- WHAT TO WORK ON -
Transcribe the listing below word for word.

- DATA SUPPLIED -
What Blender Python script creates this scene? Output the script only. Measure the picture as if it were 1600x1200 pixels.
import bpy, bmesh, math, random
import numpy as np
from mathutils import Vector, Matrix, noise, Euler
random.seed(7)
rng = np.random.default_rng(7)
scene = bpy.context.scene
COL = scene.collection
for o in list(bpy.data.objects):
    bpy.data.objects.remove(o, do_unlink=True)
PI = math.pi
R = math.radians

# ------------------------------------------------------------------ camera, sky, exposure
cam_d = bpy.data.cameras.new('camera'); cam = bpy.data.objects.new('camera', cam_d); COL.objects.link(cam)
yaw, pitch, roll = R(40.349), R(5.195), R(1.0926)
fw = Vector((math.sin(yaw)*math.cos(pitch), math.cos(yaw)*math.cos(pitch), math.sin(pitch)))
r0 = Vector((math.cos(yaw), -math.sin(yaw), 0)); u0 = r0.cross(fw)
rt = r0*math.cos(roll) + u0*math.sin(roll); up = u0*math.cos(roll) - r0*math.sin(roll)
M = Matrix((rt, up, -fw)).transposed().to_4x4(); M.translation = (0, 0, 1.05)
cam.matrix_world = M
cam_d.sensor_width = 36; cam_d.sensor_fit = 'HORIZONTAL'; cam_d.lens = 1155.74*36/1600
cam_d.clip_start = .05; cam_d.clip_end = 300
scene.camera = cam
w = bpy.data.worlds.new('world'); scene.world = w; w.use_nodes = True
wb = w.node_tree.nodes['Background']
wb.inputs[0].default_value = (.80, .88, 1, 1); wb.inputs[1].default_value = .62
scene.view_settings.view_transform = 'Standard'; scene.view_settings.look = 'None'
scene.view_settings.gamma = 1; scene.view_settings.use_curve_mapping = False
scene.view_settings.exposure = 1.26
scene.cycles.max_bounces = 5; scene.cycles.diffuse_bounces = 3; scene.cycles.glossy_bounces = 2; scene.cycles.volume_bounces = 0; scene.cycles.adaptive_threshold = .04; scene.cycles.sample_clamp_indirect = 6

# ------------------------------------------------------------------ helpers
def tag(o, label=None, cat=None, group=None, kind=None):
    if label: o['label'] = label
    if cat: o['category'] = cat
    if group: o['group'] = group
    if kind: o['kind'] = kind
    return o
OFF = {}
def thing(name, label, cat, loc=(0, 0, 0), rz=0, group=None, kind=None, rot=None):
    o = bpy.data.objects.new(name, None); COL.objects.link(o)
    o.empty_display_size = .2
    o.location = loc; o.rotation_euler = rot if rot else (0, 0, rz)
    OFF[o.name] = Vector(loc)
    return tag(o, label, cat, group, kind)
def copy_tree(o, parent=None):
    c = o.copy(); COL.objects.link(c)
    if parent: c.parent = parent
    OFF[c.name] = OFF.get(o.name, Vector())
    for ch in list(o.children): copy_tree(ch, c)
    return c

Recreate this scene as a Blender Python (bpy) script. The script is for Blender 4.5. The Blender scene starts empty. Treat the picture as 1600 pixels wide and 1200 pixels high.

- TASK OUTPUT -
What Blender Python script creates this scene? Output the script only. Measure the picture as if it were 1600x1200 pixels.
import bpy, bmesh, math, random
import numpy as np
from mathutils import Vector, Matrix, noise, Euler
random.seed(7)
rng = np.random.default_rng(7)
scene = bpy.context.scene
COL = scene.collection
for o in list(bpy.data.objects):
    bpy.data.objects.remove(o, do_unlink=True)
PI = math.pi
R = math.radians

# ------------------------------------------------------------------ camera, sky, exposure
cam_d = bpy.data.cameras.new('camera'); cam = bpy.data.objects.new('camera', cam_d); COL.objects.link(cam)
yaw, pitch, roll = R(40.349), R(5.195), R(1.0926)
fw = Vector((math.sin(yaw)*math.cos(pitch), math.cos(yaw)*math.cos(pitch), math.sin(pitch)))
r0 = Vector((math.cos(yaw), -math.sin(yaw), 0)); u0 = r0.cross(fw)
rt = r0*math.cos(roll) + u0*math.sin(roll); up = u0*math.cos(roll) - r0*math.sin(roll)
M = Matrix((rt, up, -fw)).transposed().to_4x4(); M.translation = (0, 0, 1.05)
cam.matrix_world = M
cam_d.sensor_width = 36; cam_d.sensor_fit = 'HORIZONTAL'; cam_d.lens = 1155.74*36/1600
cam_d.clip_start = .05; cam_d.clip_end = 300
scene.camera = cam
w = bpy.data.worlds.new('world'); scene.world = w; w.use_nodes = True
wb = w.node_tree.nodes['Background']
wb.inputs[0].default_value = (.80, .88, 1, 1); wb.inputs[1].default_value = .62
scene.view_settings.view_transform = 'Standard'; scene.view_settings.look = 'None'
scene.view_settings.gamma = 1; scene.view_settings.use_curve_mapping = False
scene.view_settings.exposure = 1.26
scene.cycles.max_bounces = 5; scene.cycles.diffuse_bounces = 3; scene.cycles.glossy_bounces = 2; scene.cycles.volume_bounces = 0; scene.cycles.adaptive_threshold = .04; scene.cycles.sample_clamp_indirect = 6

# ------------------------------------------------------------------ helpers
def tag(o, label=None, cat=None, group=None, kind=None):
    if label: o['label'] = label
    if cat: o['category'] = cat
    if group: o['group'] = group
    if kind: o['kind'] = kind
    return o
OFF = {}
def thing(name, label, cat, loc=(0, 0, 0), rz=0, group=None, kind=None, rot=None):
    o = bpy.data.objects.new(name, None); COL.objects.link(o)
    o.empty_display_size = .2
    o.location = loc; o.rotation_euler = rot if rot else (0, 0, rz)
    OFF[o.name] = Vector(loc)
    return tag(o, label, cat, group, kind)
def copy_tree(o, parent=None):
    c = o.copy(); COL.objects.link(c)
    if parent: c.parent = parent
    OFF[c.name] = OFF.get(o.name, Vector())
    for ch in list(o.children): copy_tree(ch, c)
    return c

Recreate this scene as a Blender Python (bpy) script. The script is for Blender 4.5. The Blender scene starts empty. Treat the picture as 1600 pixels wide and 1200 pixels high.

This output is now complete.